No han sido las cenizas del esplendor que noveló en su día Antón Menchaca, las de los balandristas del Club Naútico y los plutócratas de la Bilbaína. Esta vez las cenizas han sido de otra clase, más cerca del Ducados menestral que del caro veguero. Cenizas de sufridos ciudadanos a los que han estafado más allá de la vida. Sabemos que no hay vida más allá de la muerte (a pesar de algún libro en cuyas páginas se afirma lo contrario), pero de lo que no podemos estar seguros es de que no nos sigan estafando una vez convertidos en fiambres o, puestos en plan lírico, en polvo enamorado.

La vida, mayormente, además de una lata, como decía Pedro Casariego antes de suicidarse, es una estafa. No le piden a uno permiso ni para incorporarle al censo de los vivos ni tampoco para darle de baja. Tenemos que tragar lo que nos echen: desde los automóviles que anuncian imposibles modelos neumáticas hasta las dietas adelgazantes o las píldoras mineralizadas y supervitaminadas que nos aportarán la energía necesaria para seguir viviendo y consumiendo más coches y más píldoras. Nada nuevo en el fondo. Lo tremendo es saber que la vida se acaba y la estafa prosigue alegremente.

Esos veinte cadáveres que transportaba en el maletero de su coche el empleado de una funeraria malagueña son algo más que un cuento de Barry Gifford contado por los Ozores. Cuatro bolsas de plástico conteniendo cenizas, cráneos, restos, retales. Este empleado y otros hacían horas extras (algo muy español lo de las horas extras) quemando bajo cuerda y a precio reducido a un montón de difuntos. Se habla también de muertos cuya incineración fue simulada. Porque hacerse cenizas en un buen horno no resulta barato. Pero los nichos están por las nubes, casi como los pisos en las grandes ciudades, y quemarse puede ser una buena solución: se ahorra tiempo y espacio. La picaresca no perdona; cuando las ganas de estafar aprietan, ya lo dice el refrán, ni el polvo de los muertos se respeta. Lo dejó escrito Bécquer: 'Dios mío, qué solos se quedan los muertos'. Y qué revueltos.

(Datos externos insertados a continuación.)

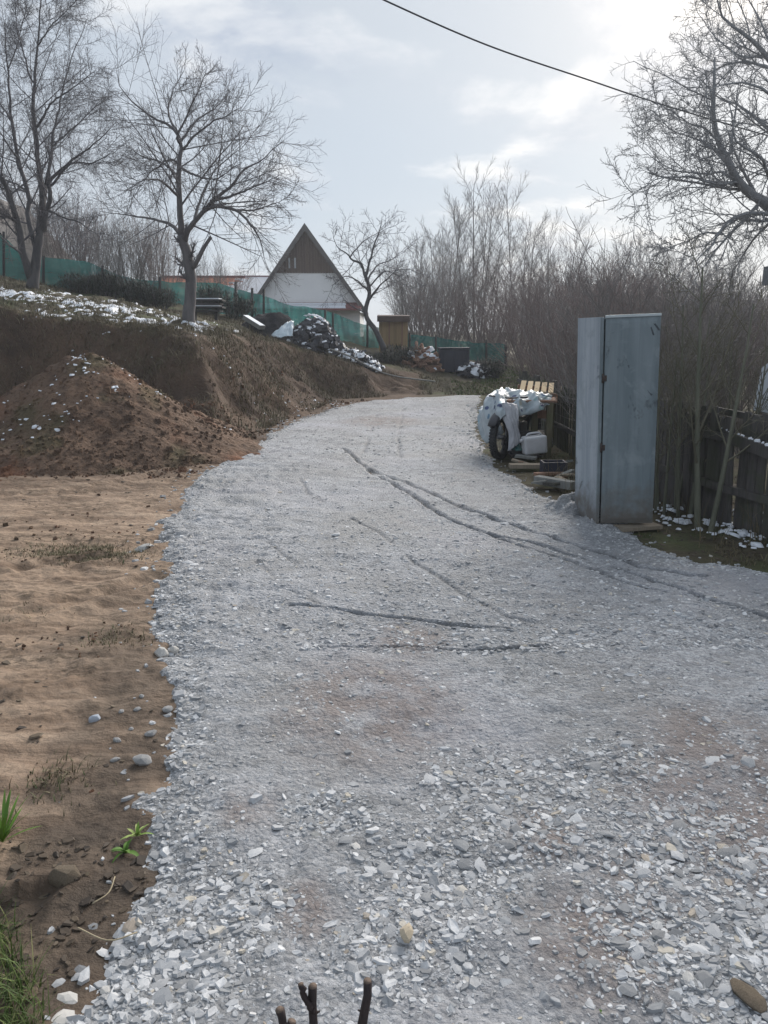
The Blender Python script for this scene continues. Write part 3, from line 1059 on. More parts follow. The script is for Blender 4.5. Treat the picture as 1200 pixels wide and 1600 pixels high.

Trastear con los difuntos por razones de índole comercial era lo último que nos faltaba. Ya estábamos acostumbrados a la utilización de los cadáveres con fines ideológicos, pero esta nueva modalidad (nueva tan sólo en apariencia, claro) nos coloca a la altura de los grandes países donde la picaresca y la torticería son una artesanía nacional y un deporte y un modo de vivir. Lo de quemar a bajo precio a unos y no quemar a otros y confundir a todos mezclando las cenizas de todo el mundo es neorrealismo de primera. Acabamos de entrar en la Europa del euro, en esa Europa fría y eficiciente donde el fermento rubio es el que manda y nos topamos, de golpe y porrazo, con los veinte fiambres de Málaga dentro de un maletero. 'No es que tenga miedo de morir', decía Woody Allen, 'lo que no quiero es estar allí cuando ocurra'. ¿Qué diría si en lugar de vivir en Nueva York viviese en Málaga?